══ Record extracts

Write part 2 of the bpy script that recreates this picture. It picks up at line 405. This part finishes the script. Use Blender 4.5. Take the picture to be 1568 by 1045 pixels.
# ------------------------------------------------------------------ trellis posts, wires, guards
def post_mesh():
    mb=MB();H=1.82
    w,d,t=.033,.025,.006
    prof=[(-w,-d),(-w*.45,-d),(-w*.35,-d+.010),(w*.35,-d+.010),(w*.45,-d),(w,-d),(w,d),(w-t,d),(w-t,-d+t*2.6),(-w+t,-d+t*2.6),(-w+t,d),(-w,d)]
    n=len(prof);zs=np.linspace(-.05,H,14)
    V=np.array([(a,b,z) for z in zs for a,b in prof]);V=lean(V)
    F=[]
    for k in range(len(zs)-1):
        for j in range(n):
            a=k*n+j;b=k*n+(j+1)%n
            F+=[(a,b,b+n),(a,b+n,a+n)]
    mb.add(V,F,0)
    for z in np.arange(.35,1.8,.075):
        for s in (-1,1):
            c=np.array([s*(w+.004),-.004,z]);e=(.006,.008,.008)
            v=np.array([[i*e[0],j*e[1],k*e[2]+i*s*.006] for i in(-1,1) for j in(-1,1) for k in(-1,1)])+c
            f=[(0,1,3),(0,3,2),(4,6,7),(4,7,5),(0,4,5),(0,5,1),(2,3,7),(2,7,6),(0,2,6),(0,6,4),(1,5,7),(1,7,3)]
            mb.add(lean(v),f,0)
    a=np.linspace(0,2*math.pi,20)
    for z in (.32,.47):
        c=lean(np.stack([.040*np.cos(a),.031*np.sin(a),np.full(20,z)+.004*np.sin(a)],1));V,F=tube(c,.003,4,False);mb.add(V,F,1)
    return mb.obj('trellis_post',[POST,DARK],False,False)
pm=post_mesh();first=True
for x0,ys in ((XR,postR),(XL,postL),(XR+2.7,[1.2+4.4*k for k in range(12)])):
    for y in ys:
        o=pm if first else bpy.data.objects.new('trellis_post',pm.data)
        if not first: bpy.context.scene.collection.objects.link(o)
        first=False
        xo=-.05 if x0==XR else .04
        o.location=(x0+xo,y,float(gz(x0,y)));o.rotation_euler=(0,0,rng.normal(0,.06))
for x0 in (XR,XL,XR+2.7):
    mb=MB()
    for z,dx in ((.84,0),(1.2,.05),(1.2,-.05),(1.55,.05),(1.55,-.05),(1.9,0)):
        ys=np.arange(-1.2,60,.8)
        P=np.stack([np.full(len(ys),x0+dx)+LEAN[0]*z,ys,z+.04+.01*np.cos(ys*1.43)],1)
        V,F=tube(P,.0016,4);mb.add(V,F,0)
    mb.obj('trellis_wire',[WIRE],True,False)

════
══ Record extracts

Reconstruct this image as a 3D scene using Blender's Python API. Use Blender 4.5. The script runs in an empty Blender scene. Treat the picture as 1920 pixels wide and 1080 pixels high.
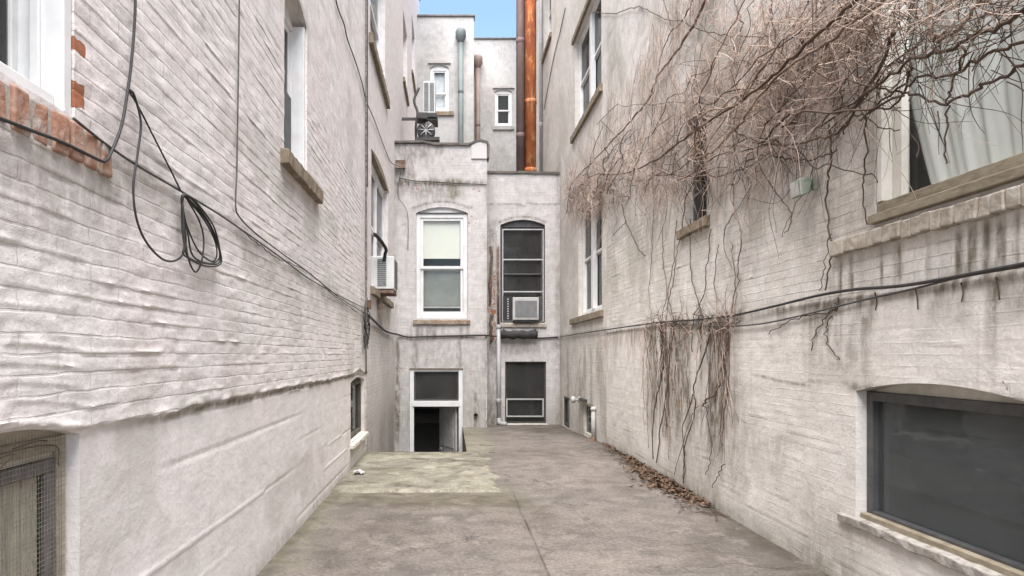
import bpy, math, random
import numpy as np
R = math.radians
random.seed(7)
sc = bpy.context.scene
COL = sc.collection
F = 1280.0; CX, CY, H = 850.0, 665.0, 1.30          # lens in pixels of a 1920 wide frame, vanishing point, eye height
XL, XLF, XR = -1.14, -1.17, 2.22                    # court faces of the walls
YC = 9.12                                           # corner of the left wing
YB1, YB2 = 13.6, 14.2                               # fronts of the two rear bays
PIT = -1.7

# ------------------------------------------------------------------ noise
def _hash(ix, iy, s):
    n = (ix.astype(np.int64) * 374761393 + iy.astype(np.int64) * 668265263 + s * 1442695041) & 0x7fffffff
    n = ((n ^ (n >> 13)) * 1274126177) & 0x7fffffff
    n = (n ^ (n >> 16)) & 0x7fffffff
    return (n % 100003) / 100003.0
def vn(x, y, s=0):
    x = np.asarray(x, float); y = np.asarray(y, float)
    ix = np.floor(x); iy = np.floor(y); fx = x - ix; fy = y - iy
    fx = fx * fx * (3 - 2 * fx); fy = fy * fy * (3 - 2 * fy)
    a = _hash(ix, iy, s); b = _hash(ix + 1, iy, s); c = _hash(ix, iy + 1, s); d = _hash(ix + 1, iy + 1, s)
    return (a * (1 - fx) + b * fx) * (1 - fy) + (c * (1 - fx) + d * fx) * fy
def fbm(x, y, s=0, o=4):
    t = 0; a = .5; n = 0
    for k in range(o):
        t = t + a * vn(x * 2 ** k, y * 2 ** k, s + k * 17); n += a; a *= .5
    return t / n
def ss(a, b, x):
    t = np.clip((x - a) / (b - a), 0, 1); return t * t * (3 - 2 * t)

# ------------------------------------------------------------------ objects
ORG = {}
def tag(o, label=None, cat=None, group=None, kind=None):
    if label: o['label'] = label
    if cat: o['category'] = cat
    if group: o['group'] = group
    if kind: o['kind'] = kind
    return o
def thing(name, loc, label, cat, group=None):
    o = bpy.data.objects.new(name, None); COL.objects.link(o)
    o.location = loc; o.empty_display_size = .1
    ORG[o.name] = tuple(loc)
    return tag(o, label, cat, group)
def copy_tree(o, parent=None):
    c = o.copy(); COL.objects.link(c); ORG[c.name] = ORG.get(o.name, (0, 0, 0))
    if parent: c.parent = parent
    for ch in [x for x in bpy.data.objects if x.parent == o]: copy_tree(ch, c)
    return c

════

Directive:
Using the listing above, repeat word for word each line from the one with "Reconstruct this image" down to the one with "t = np.clip((x", both included. Omit all pictures.

Result for this task:
Reconstruct this image as a 3D scene using Blender's Python API. Use Blender 4.5. The script runs in an empty Blender scene. Treat the picture as 1920 pixels wide and 1080 pixels high.
import bpy, math, random
import numpy as np
R = math.radians
random.seed(7)
sc = bpy.context.scene
COL = sc.collection
F = 1280.0; CX, CY, H = 850.0, 665.0, 1.30          # lens in pixels of a 1920 wide frame, vanishing point, eye height
XL, XLF, XR = -1.14, -1.17, 2.22                    # court faces of the walls
YC = 9.12                                           # corner of the left wing
YB1, YB2 = 13.6, 14.2                               # fronts of the two rear bays
PIT = -1.7

# ------------------------------------------------------------------ noise
def _hash(ix, iy, s):
    n = (ix.astype(np.int64) * 374761393 + iy.astype(np.int64) * 668265263 + s * 1442695041) & 0x7fffffff
    n = ((n ^ (n >> 13)) * 1274126177) & 0x7fffffff
    n = (n ^ (n >> 16)) & 0x7fffffff
    return (n % 100003) / 100003.0
def vn(x, y, s=0):
    x = np.asarray(x, float); y = np.asarray(y, float)
    ix = np.floor(x); iy = np.floor(y); fx = x - ix; fy = y - iy
    fx = fx * fx * (3 - 2 * fx); fy = fy * fy * (3 - 2 * fy)
    a = _hash(ix, iy, s); b = _hash(ix + 1, iy, s); c = _hash(ix, iy + 1, s); d = _hash(ix + 1, iy + 1, s)
    return (a * (1 - fx) + b * fx) * (1 - fy) + (c * (1 - fx) + d * fx) * fy
def fbm(x, y, s=0, o=4):
    t = 0; a = .5; n = 0
    for k in range(o):
        t = t + a * vn(x * 2 ** k, y * 2 ** k, s + k * 17); n += a; a *= .5
    return t / n
def ss(a, b, x):
    t = np.clip((x - a) / (b - a), 0, 1); return t * t * (3 - 2 * t)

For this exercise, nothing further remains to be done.